IAP 4 exercise 4.5 words and images

When a man is stressed he will withdraw into the cave of his mind and focus on solving a problem. […] If he cannot find a solution to his problem, then he remains stuck in the cave. To get unstuck he is drawn to solving little problems, like reading the news, watching TV, driving his car, doing physical exercise, watching a football game, playing basketball and so forth. Any challenging activity that initially requires only 5 per cent of his mind can assist him in forgetting his problem and becoming unstuck. Then the next day he can redirect his focus to his problem with greater success.

When a man goes into his cave he is generally wounded or stressed and is trying to solve his problem alone.

The biggest challenge for women is correctly to interpret and support a man when he isn’t talking.

Men generally have little awareness of how distant they become when they are in the cave.

The number one complaint women have in relationships is, “I don’t feel heard.”

A man’s deepest fear is that he is not good enough or that he is incompetent.

It is difficult for a man to listen to a woman when she is unhappy or disappointed, because he feels like a failure.

When women talk about problems, men usually resist.
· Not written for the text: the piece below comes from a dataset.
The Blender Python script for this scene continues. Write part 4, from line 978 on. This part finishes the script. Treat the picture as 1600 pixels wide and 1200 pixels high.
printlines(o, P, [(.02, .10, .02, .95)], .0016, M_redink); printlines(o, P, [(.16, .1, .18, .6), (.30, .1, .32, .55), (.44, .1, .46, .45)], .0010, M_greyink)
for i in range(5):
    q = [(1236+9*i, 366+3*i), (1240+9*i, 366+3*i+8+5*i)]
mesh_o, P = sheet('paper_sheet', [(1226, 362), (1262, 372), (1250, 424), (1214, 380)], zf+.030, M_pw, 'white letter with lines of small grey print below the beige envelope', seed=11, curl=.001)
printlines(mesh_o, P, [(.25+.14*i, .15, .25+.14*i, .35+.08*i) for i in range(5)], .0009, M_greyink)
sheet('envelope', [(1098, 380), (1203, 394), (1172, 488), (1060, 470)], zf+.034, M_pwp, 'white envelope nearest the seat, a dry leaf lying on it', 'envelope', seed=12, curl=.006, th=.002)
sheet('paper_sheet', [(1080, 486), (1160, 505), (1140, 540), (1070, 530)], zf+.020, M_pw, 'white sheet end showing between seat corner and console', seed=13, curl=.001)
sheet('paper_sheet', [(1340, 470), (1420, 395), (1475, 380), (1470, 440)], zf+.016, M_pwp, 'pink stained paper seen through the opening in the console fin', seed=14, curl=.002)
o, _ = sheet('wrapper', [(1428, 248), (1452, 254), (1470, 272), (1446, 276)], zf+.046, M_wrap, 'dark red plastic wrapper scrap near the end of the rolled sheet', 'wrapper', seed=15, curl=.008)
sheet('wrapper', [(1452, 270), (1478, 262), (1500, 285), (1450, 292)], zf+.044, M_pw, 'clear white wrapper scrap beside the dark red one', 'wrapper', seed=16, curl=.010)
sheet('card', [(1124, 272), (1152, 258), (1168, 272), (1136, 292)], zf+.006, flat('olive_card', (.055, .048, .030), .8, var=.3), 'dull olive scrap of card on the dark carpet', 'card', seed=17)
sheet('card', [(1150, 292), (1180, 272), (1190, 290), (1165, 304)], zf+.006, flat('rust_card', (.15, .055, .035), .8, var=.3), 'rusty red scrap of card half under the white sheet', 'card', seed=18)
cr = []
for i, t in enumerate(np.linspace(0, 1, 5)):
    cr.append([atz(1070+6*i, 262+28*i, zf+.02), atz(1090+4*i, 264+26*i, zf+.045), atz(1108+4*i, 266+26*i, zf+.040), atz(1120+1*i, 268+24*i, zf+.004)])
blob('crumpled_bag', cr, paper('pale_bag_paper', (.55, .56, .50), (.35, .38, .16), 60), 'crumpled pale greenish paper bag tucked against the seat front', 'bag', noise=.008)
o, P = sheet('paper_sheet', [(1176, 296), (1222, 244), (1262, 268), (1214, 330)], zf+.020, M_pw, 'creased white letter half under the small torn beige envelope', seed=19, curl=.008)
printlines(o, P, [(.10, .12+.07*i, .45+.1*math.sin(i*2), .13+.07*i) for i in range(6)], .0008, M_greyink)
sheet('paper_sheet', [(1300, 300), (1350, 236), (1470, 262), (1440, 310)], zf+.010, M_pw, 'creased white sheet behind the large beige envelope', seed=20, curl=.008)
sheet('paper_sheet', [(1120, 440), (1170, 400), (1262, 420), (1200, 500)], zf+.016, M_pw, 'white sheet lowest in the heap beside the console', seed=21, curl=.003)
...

A man assumes she is talking with him about her problems because she is holding him responsible. The more problems, the more he feels blamed. He does not realise that she is talking to feel better. A man doesn’t know that she will appreciate it if he just listens.

Words from Gray, J. (1992) Men Are From Mars, Women Are From Venus. New York: HarperCollins.

I have enjoyed this exercise more than the others in this section, and also found it the most useful. It showed me how I can point the viewer towards a reading of an image that might otherwise not be considered up by them – a way of saying, this is what I see when I look at this photograph. This seems to be both a closing down and an opening up of meaning, but ultimately I think it’s an opening up because the viewer is free to (and inevitably will) make their own interpretation of both the image, the accompanying text and the relationship between the two.